06 Dec Reef Conservation Takes the Spotlight at Nusa Penida Festival

CTC joined the fourth Nusa Penida Festival on December 6-9, 2017. The Nusa Penida Festival combines art and culture with water sports, beach cleanup, and the planting of coral reefs and mangroves. Its goal is to promote Nusa Penida’s culture and responsible tourism. More than 1500 attended the event, from villagers, dive operators, local and foreign tourists, hotels, restaurants, conservation organisations and government officials.

The conservation of Nusa Penida’s marine environment took the spotlight during the event with Klungkung Bupati I Nyoman Suwirta highlighting the importance of conserving Nusa Penida’s coral reefs during his opening speech. A declaration was also signed by various stakeholders to protect and safeguard the coral reefs, an act that solidified relationship and commitment to marine conservation, strongly backed by the local government.

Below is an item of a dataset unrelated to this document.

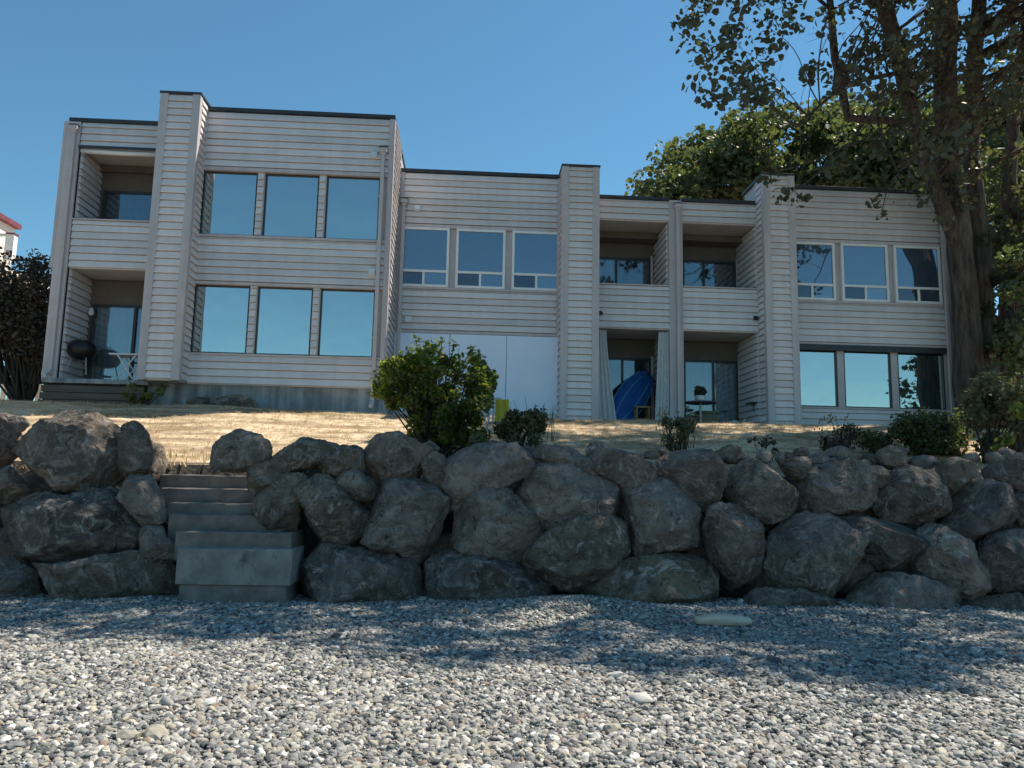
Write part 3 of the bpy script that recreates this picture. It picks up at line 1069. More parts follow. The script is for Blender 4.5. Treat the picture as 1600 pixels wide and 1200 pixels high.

CTC supported the event by organizing mangrove and coral reef rehabilitation activities in which over 100 people participated in the activity. The primary reef rehabilitation activity included submerging a symbolic Balinese statue underwater and planting coral on and around it to rejuvenate an area previously destroyed by an illegally constructed pontoon.

The statue used a puzzle design, which is one of the simplest and safest ways to place heavy objects underwater. Baby corals grown in a nursery were tied to strategic places on the base of the statue with the aim to gain root on the statue and turn it into a beautiful underwater attraction for snorkeling. The baby coral will be monitored once a week for a month and then once a month for 4 months to ensure it is growing well. The corals have been tagged with a date and those that do not survive will be replaced.

Wira Sanjaya, CTC’s Nusa Penida Project Leader for Marine Conservation noted that a great part about this event was the comradeship between the dive operators, the pontoon owner, conservationists and the district leaders. He hopes that as the corals grow back and with the statue as an attraction, the area once destroyed by the pontoon will become a new destination for snorkeling.